Even giving them the benefit of the doubt, my experiences suggest that the often-quoted trends don't tell close to the whole story. Certainly tablet
sales have boomed in the past couple years, but I suspect that's as much because the past couple years is how long it's been since tablets started being not total crap and had the full force of the Apple marketing machine to make them look cool. And laptop and desktop sales
have declined. But that doesn't say anything about actual day-to-day
use patterns.
I have laptops that are five to ten years old that work like new, and that are perfectly usable for daily basic-use stuff like web browsing and email, not to mention the wide assortment of other software they can run perfectly well. Desktops, even
moreso. So the simple fact that people aren't
buying as many laptops and desktops as they used to doesn't really say anything about how many people are
using them (particularly when you consider that desktops reached a pretty fair saturation point for basic use somewhere in the mid-Core 2 era.)

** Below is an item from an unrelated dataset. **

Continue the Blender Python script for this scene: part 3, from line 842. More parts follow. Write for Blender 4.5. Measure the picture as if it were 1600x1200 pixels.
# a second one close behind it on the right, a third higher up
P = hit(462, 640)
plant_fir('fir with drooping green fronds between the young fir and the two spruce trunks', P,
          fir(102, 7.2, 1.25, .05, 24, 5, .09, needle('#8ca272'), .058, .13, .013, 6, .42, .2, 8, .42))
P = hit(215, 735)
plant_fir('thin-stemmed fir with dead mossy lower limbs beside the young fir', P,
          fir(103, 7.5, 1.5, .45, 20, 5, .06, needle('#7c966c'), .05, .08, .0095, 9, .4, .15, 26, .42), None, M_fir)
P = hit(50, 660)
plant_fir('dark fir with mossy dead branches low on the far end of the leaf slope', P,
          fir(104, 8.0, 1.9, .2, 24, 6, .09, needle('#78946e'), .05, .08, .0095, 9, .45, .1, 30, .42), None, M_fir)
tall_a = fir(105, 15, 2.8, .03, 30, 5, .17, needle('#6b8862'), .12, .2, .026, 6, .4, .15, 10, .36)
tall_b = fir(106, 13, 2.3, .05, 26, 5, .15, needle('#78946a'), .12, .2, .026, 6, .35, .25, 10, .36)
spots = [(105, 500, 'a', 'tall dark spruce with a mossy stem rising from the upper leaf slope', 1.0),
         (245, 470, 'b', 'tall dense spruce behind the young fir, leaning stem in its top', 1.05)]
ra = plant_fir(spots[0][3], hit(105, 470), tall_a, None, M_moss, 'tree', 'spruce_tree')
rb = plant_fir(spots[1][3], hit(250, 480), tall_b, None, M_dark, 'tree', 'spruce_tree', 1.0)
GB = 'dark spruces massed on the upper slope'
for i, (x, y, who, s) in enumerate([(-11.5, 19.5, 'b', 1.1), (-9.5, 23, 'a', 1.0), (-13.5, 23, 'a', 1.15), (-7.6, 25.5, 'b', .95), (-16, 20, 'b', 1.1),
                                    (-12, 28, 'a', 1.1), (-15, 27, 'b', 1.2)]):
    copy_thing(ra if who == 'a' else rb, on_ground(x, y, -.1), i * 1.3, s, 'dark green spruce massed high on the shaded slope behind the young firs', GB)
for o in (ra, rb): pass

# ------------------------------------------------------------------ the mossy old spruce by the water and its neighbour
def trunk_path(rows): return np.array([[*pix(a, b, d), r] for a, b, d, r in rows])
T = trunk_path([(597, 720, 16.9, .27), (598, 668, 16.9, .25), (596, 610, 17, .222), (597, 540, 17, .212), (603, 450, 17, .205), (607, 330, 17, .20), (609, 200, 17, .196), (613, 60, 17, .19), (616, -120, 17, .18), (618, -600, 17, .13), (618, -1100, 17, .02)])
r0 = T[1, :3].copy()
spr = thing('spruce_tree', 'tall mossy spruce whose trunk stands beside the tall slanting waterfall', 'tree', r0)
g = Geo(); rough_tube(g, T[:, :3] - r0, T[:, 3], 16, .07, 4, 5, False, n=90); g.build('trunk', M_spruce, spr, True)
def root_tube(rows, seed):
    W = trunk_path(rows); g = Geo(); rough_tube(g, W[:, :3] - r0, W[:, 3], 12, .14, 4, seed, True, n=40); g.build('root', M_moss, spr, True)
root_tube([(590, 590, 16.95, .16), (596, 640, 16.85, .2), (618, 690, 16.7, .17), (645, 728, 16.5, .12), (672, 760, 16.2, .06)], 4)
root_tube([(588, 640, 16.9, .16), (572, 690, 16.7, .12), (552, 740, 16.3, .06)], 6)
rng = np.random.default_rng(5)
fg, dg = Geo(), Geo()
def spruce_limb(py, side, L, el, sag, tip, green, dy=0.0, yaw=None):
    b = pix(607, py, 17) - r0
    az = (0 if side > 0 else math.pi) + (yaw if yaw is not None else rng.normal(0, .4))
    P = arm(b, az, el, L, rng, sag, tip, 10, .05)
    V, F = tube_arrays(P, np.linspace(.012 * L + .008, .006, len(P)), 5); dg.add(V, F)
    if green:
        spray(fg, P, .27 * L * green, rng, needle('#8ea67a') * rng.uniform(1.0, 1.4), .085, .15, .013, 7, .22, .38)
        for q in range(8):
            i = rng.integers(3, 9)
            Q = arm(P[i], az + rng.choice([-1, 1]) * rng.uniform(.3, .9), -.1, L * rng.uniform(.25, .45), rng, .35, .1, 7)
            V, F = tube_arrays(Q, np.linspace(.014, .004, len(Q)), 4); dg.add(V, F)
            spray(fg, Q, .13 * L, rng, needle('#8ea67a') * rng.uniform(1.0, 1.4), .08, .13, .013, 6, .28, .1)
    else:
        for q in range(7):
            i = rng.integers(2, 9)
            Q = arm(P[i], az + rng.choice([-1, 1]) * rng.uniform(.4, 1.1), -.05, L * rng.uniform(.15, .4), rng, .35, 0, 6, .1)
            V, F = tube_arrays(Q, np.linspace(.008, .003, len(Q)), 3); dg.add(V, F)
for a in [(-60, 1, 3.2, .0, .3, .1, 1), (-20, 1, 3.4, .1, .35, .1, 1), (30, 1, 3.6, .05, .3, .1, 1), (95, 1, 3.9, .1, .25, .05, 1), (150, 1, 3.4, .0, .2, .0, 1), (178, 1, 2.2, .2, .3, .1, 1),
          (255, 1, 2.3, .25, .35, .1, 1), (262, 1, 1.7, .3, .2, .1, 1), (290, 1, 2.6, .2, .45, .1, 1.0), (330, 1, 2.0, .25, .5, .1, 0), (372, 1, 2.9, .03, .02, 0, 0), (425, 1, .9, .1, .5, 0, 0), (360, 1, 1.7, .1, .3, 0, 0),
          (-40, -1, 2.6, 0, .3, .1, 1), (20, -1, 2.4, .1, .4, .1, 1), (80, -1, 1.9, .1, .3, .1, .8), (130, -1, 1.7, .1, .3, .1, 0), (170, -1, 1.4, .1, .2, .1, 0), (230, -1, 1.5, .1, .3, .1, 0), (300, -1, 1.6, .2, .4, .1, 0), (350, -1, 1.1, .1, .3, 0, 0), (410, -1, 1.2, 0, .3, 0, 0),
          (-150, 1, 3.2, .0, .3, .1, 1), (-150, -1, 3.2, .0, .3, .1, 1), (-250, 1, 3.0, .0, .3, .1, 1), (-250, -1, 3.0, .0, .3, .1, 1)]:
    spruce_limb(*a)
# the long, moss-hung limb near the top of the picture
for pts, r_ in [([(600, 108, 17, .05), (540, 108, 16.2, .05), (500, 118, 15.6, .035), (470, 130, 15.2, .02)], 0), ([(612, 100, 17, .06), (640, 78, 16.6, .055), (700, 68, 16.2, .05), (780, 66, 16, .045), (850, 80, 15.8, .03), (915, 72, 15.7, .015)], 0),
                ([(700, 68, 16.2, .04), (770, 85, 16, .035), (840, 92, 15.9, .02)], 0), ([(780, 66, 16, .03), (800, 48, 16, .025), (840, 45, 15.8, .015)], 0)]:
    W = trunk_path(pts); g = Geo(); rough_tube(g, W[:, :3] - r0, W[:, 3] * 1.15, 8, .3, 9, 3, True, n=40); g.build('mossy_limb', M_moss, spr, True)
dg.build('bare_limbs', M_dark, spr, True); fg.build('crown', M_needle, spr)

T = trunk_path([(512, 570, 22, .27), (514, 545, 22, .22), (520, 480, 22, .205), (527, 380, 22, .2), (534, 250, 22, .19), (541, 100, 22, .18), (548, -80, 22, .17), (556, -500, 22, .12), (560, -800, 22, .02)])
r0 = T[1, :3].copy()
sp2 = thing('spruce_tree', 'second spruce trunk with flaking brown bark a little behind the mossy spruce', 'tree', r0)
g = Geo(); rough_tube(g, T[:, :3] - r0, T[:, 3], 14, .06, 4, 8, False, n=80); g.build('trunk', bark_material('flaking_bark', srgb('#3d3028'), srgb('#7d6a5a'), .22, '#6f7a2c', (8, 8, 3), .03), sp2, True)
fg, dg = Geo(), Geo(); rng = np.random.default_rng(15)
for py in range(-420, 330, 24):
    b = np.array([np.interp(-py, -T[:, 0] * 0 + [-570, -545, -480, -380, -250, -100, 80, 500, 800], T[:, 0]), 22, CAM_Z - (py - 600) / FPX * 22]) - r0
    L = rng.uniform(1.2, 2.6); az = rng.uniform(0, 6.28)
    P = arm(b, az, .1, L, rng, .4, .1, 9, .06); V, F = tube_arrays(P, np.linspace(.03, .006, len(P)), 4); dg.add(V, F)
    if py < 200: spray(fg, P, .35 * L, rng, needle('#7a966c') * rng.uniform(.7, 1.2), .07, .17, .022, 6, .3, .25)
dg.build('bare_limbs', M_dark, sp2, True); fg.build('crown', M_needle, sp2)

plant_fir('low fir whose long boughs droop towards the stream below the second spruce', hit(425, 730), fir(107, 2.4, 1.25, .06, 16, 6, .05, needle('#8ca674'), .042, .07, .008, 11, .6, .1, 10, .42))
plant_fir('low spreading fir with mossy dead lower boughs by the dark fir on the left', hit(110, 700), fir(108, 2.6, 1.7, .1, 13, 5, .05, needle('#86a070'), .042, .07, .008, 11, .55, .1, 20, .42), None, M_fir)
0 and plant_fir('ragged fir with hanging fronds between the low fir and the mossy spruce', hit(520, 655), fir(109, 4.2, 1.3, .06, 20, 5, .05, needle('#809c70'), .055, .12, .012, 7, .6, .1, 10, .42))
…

And I don't think it's anything like a "safe bet" that tablet growth is just going to continue to accelerate forever and ever. Tablets are in a boom phase right now; it started when the iPad made them suddenly cool, and it's been fed by the fact that damn near every manufacturer in the industry has been trying to get in on the Hot New Thing. But every boom eventually goes bust, or sometimes just settles down quietly. When the novelty rush wears off, tablet sales will stabilize at a level the market can actually support, long-term. I don't know where that will be, but I know quite certainly that it
won't continue indefinitely at the growth rate it's seen over the two and a half years since the iPad's release, much less
accelerate, because if it does
it will outpace global population growth. That is quite simply
not going to happen.Use patterns change, but only to the extent that users let them. In the end, people will settle on the solutions that are best for them, whether or not that's what tablet evangelists want to see.